[Making the Most of Life by J. R. Miller]@TWC D-Link book
Making the Most of Life

CHAPTER IV
7/11

Perhaps to live would not be God's sweetest gift to your child, or to you.

So, not daring to choose, you can only say, "Lord God, I cannot speak more; but thou knowest thy child; thou understandest what is best." Or, some plan of yours, which you have long cherished, seems about to be thwarted.

You go to God, and begin to pray; but you do not know what to ask.

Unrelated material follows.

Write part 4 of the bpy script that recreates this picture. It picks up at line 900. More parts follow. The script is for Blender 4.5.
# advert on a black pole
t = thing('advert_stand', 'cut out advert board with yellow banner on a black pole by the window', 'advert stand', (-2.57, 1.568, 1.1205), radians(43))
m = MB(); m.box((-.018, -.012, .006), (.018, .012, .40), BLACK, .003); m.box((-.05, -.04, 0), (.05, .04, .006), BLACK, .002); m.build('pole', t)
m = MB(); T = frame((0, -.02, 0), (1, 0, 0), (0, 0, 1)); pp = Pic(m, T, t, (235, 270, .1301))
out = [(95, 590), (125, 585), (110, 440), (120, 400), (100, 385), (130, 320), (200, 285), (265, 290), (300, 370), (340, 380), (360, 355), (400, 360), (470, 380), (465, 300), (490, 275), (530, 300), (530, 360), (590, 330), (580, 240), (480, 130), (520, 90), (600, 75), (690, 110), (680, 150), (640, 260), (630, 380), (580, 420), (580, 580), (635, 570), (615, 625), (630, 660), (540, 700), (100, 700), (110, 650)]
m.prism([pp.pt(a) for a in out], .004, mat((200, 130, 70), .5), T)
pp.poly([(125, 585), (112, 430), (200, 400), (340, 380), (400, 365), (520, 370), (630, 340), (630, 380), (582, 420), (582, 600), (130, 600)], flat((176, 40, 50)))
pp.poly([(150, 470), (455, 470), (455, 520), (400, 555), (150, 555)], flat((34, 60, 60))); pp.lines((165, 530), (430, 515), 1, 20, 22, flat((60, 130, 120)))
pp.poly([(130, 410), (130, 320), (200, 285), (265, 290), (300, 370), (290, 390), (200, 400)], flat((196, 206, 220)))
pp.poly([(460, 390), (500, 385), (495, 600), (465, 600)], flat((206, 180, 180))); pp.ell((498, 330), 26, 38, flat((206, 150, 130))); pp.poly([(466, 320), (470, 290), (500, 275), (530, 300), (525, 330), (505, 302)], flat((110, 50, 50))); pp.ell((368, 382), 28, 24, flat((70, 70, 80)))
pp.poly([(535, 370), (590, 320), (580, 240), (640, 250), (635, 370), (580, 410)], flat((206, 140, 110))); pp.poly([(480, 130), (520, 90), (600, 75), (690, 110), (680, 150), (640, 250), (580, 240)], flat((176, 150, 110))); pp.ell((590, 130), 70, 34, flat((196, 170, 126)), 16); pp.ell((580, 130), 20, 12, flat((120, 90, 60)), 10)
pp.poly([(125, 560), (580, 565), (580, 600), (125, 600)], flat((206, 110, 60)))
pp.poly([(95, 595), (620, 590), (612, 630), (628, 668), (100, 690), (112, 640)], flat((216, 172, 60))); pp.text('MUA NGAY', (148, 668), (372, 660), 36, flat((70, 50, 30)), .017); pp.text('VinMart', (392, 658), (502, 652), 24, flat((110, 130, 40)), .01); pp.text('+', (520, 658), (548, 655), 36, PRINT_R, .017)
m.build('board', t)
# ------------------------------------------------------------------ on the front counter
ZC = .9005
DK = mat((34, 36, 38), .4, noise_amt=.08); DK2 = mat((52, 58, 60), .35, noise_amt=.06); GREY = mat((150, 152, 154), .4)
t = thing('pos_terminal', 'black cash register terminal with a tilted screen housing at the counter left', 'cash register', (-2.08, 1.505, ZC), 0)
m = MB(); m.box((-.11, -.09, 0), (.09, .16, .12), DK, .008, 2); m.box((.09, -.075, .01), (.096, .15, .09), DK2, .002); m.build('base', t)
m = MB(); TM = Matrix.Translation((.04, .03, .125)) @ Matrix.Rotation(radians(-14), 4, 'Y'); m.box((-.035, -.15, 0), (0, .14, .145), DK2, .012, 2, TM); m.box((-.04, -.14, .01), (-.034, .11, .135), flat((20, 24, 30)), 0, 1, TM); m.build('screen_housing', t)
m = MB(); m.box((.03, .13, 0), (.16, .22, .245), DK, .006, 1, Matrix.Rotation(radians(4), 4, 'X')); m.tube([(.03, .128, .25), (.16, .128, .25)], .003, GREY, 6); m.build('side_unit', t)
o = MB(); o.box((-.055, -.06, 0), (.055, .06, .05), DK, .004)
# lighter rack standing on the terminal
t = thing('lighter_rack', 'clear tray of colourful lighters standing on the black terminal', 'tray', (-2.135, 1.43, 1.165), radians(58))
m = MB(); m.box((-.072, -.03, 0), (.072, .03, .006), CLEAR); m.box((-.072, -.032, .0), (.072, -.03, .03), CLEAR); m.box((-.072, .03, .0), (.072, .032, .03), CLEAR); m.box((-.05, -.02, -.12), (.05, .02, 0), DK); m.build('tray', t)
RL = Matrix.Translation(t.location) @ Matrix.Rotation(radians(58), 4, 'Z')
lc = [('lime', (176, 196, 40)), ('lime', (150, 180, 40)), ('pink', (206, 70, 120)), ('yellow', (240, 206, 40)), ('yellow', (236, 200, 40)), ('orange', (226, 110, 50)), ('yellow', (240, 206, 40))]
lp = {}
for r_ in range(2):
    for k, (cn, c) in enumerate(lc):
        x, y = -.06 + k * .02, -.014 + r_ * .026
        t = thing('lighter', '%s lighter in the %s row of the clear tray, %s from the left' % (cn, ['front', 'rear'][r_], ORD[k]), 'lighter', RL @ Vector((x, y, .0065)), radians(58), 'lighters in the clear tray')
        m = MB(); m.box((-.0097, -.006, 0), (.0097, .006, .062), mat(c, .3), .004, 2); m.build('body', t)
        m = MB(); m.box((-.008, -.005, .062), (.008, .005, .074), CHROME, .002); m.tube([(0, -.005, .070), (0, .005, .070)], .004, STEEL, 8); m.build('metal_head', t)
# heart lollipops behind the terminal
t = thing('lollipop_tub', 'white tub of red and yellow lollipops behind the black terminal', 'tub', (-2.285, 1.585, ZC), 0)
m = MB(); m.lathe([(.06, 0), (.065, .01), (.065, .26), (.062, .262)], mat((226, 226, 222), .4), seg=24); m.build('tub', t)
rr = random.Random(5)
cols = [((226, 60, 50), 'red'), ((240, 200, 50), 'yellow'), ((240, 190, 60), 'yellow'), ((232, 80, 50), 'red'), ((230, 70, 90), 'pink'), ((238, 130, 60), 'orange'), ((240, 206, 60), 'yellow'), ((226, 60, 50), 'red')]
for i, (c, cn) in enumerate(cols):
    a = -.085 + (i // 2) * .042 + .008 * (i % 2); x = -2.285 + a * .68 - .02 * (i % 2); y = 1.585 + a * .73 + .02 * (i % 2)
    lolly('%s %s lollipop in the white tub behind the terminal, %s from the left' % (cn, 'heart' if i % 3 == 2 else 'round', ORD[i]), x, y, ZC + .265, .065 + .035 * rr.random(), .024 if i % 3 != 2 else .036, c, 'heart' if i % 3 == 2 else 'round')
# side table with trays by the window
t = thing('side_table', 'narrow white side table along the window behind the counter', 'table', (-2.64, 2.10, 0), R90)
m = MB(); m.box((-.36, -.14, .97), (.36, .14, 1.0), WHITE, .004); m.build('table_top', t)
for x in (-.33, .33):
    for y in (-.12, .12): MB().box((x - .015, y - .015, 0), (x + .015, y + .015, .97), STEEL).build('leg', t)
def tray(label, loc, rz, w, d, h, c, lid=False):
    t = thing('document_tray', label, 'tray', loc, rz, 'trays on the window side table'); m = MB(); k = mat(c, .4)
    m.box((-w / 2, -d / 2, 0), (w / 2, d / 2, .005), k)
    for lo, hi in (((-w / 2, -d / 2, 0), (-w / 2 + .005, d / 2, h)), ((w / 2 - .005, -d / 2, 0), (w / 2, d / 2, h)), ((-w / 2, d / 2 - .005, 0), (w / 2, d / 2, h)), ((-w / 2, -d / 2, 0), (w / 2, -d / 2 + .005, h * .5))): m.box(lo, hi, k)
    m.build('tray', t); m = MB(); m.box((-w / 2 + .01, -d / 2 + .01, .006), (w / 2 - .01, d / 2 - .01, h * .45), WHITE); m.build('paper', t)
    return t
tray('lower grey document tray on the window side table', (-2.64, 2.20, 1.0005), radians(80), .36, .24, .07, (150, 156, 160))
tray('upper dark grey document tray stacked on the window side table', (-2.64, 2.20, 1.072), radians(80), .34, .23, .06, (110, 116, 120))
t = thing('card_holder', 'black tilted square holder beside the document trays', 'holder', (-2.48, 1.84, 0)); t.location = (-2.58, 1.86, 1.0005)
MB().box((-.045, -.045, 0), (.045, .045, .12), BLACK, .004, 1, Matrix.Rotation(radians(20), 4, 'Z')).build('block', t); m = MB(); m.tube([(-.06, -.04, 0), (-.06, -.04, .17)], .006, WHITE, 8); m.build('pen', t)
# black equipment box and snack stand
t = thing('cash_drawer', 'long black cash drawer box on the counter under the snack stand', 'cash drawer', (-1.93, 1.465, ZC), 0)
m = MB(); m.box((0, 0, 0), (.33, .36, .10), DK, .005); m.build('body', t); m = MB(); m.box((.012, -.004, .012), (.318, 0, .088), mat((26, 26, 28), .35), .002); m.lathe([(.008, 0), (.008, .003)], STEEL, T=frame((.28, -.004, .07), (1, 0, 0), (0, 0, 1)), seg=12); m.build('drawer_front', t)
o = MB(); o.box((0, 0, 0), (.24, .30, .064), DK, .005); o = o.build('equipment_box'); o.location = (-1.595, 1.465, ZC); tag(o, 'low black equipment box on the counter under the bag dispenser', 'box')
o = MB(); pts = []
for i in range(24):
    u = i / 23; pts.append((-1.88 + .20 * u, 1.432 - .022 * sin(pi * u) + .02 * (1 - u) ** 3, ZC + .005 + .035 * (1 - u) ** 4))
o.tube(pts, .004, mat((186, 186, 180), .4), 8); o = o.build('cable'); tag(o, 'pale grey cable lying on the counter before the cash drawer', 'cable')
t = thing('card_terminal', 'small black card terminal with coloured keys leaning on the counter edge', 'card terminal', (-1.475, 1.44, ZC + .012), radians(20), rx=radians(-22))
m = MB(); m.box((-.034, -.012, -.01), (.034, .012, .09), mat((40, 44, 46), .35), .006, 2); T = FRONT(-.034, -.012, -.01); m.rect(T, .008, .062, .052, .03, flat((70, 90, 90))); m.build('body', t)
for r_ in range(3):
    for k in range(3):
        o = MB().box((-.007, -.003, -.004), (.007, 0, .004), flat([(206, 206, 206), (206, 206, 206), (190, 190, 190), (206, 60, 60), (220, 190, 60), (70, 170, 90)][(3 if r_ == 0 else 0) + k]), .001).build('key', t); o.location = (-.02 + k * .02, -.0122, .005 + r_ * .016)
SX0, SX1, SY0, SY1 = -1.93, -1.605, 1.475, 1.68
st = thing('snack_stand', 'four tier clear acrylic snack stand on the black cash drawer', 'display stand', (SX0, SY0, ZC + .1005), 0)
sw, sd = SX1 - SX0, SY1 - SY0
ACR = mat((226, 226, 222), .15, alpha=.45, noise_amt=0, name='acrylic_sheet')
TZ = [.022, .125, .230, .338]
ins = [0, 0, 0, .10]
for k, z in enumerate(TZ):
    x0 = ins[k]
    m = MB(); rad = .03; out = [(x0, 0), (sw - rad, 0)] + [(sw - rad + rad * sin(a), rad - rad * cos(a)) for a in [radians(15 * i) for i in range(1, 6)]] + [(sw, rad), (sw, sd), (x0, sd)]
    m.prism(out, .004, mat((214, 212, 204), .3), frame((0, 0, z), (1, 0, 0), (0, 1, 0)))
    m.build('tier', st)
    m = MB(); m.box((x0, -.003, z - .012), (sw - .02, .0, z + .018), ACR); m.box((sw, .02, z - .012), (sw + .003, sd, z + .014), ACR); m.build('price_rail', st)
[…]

You can only say, "Lord, I cannot tell what is best; but thou knowest." What a comfort it is that God does indeed know, and that we may safely leave our heart's burden in his hand, without any request whatever! "Lord, I had chosen another lot, But then I had not chosen well; Thy choice, and truly thine, was good; No different lot, search heaven or hell, Had blessed me, fully understood, None other which thou orderest not." We can do little more than this in any request for temporal things.
Says Archdeacon Farrar: "There are two things to remember about prayers for earthly things: One, that to ask mainly for earthly blessings is a dreadful dwarfing and vulgarization of the grandeur of prayer, as though you asked for a handful of grass, when you might ask for a handful of emeralds; the other that you must always ask for earthly desires with absolute submission of your own will to God's." So silence is oft-times the best and truest praying--bowing before God in life's great crises; but saying nothing, leaving the burden in God's hand without any choosing.

We are always safe when we let God guide us in all our ways.
"Ill that he blesses is our good, And unblest good is ill; And all is right that seems most wrong, If it be his sweet will." Many of the richest possibilities of prayer lie beyond valleys of pain and sorrow.